Et si l’agglomération changeait de paradigme ?

Ramené à l’habitant, Béziers est l’une des commune d’Occitanie, et même de France, qui compte le plus de mètres carrés commerciaux de grandes et moyennes surfaces. Malgré ce, la ville et l’agglomération espèrent que l’état et l’établissement chargé de rédiger le prochain SCoT du Biterrois (Schéma de Cohérence Territoriale) les autoriseront à transformer des centaines d’hectares agricoles et naturels en centres commerciaux.

Plutôt que de continuer à paupériser les commerces du centre-ville et à cannibaliser le développement des villages alentours, l’agglo ne pourrait-elle pas réserver certains de ces terrains pour y accueillir un espace universitaire digne de ce nom, quitte à les céder à l’état contre l’euro symbolique ?

Evidemment, renoncer à des espaces à vocation économique qui auraient pu accueillir des entreprises, générer de la fiscalité d’entreprise et permettre la création d’emplois pour les « donner » à l’état en échange d’un véritable campus universitaire nécessite des arbitrages qui – en première lecture – pourraient paraître incohérents tant financièrement que politiquement. Mais à y regarder de plus près, n’est-ce pas au final une forme d’investissement ?

Prenons l’exemple de la Cameron dont le nom rayonne sur le Biterrois depuis plus de 60 ans. En partenariat public/privé avec le CEA de Grenoble et la Région, la Cameron vient de créer la société GENVIA qui vise au développement de l’hydrogène vert. à l’instar de ce que Toulouse a connu avec Airbus, n’y a-t-il pas là une occasion inespérée de lancer dès maintenant, sur le Biterrois, tout un écosystème mixant l’enseignement, la recherche et la production autour d’une énergie verte appelée à se développer ? On parle ici d’une Gigafactory. Mais l’inconvénient d’une telle politique, c’est qu’elle ne rapporte rien médiatiquement car elle dépasse évidemment l’horizon des 6 ans, soit la durée d’un mandat municipal…

Les jeunes et la politique : la f(r)acture électorale.
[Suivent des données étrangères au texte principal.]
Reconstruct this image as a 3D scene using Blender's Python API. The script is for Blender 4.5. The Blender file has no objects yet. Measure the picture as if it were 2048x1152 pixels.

La jeunesse française, et singulièrement la biterroise pour ce qui nous intéresse, s’éloigne de plus en plus du fait politique. On pourrait considérer que les jeunes ne diffèrent pas du reste de la population dont la défiance à l’égard du personnel politique est indiscutable. Pour autant, il y a bien une spécificité du « vote jeune ». Le premier parti de la jeunesse est l’abstention. Ce qui est vrai au niveau national est accentué en Biterrois par une surreprésentation des personnes âgées, qui, elles, accomplissent avec régularité leur devoir électoral. Il s’ensuit une sorte de cercle vicieux qui aggrave localement la fracture électorale entre la jeunesse et les élus. Ces derniers, issus très largement de la génération du « baby-boom », ne sont pas en phase avec les aspirations d’une jeunesse, qui, en quelques décennies, s’est profondément transformée sous l’effet de la révolution numérique et qui a des codes tout à fait différents des générations précédentes. Qui plus est, conscients d’avoir à conquérir électoralement les plus âgés, les élus mettent en œuvre une communication et des politiques qui ne parlent pas à la jeunesse. Il y a bien ici un enjeu vital, car laisser la jeunesse se distancier encore plus des enjeux civiques c’est se condamner à l’immobilisme, à la sclérose et aux politiques de coups d’éclat à courte vue.